I can think of several lines of evidence that humans have this capability
in some form:
- Humans have roughly half of their field of vision nonoverlapped - the
brain merges the the views of the two eyes into a continuous whole.
Many animals with side-facing eyes have at least some overlap (and
possibly stereo vision in the overlapping part).
- Human vision operates by a scanning mechanism. If I turn my head around,
I usually maintain a mental model of the things I have seen, even if they
are not in the current field of view.
- It is likely that non-overlapping fields of view just serve as separate
scanners for the creation of a 3D model in the brain. Airplane pilots,
for example, operating with non-ovelapping views from different windows,
seem able to process the information they receive in this way.
- I believe researchers have stated that a human uses the same part of the
brain to imagine a visual scene as the part they use to look at the world
around them. Most people can look at a real scene and visualize an
unrelated scene at the same time without a problem. (How many full scenes
can you imagine at the same time?)
On the other hand, I've known a person with diverged eyes, who would just
ignore the input from one eye or the other. So humans may have some "hard
wiring" that makes certain generalized uses difficult.

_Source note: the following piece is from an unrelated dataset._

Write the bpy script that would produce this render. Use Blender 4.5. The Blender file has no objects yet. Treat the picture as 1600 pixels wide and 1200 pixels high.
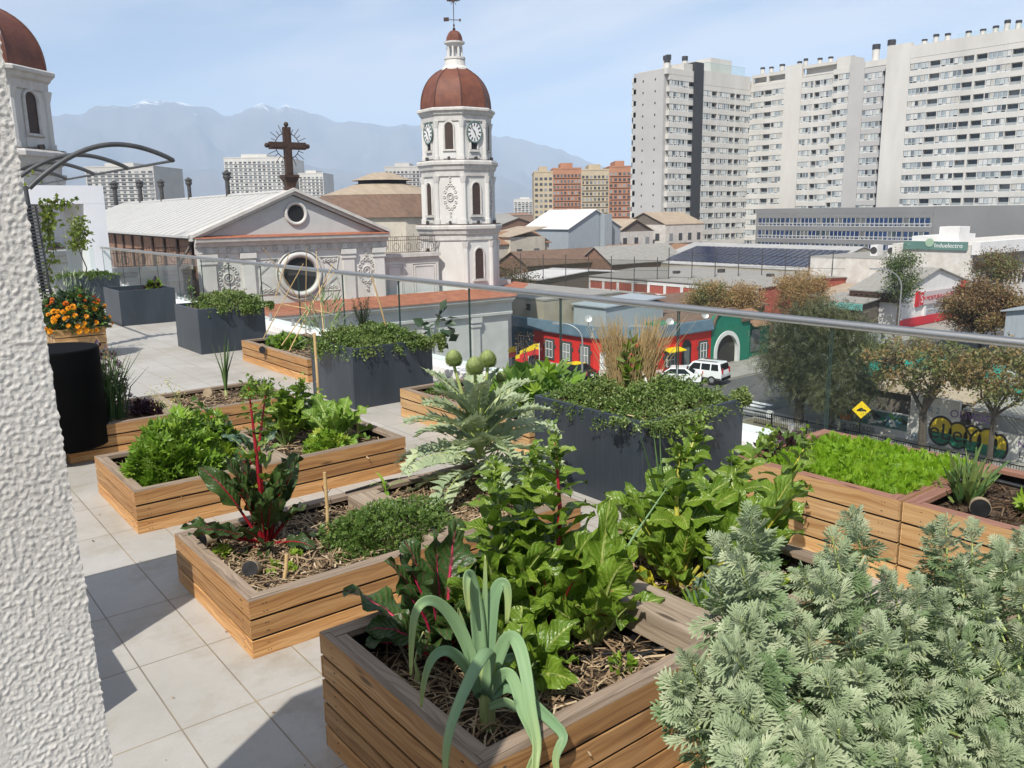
import bpy, math, random
import numpy as np
from mathutils import Vector, Matrix, noise as mnoise
RD = random.Random(11)
rng = np.random.default_rng(11)
sc = bpy.context.scene
COL = sc.collection
rad = math.radians
PI = math.pi

# ------------------------------------------------------------------ camera
F_PX, PITCH, ROLL, YAW = 1301.4, 0.205858, -0.014676, 0.669917
EYE = np.array([0, 0, 2.0])
_F = np.array([math.sin(YAW) * math.cos(PITCH), math.cos(YAW) * math.cos(PITCH), -math.sin(PITCH)])
_R = np.array([math.cos(YAW), -math.sin(YAW), 0.0])
_U = np.cross(_R, _F)
_R, _U = _R * math.cos(ROLL) + _U * math.sin(ROLL), _U * math.cos(ROLL) - _R * math.sin(ROLL)
cam_d = bpy.data.cameras.new('camera')
cam = bpy.data.objects.new('camera', cam_d)
COL.objects.link(cam)
cam_d.sensor_width = 36
cam_d.lens = 36 * F_PX / 1600
cam_d.clip_start = 0.05
cam_d.clip_end = 30000
cam.matrix_world = Matrix(((_R[0], _U[0], -_F[0], EYE[0]), (_R[1], _U[1], -_F[1], EYE[1]), (_R[2], _U[2], -_F[2], EYE[2]), (0, 0, 0, 1)))
sc.camera = cam

# surveying the photograph: where the sight line of a pixel meets a real plane of the place
def sight(u, v): return _F + _R * ((u - 800) / F_PX) - _U * ((v - 600) / F_PX)
def onz(u, v, z): d = sight(u, v); return EYE + d * ((z - EYE[2]) / d[2])
def onx(u, v, x): d = sight(u, v); return EYE + d * (x / d[0])
def ony(u, v, y): d = sight(u, v); return EYE + d * (y / d[1])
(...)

>I thought it would be interesting to make a device which could divert
>our vision out the sides of our heads (using prisms, mirrors etc.). If
>they had wide angle lenses, we could see 360 degrees. Could our brains
>process that information?
I've got a couple of those built into my car already, except they point
mostly to the rear. :-) Of course, it takes time to get accustomed to them
and to learn to make full use of them. But they're definitely useful - it
wouldn't be safe to change lanes on the highway without them.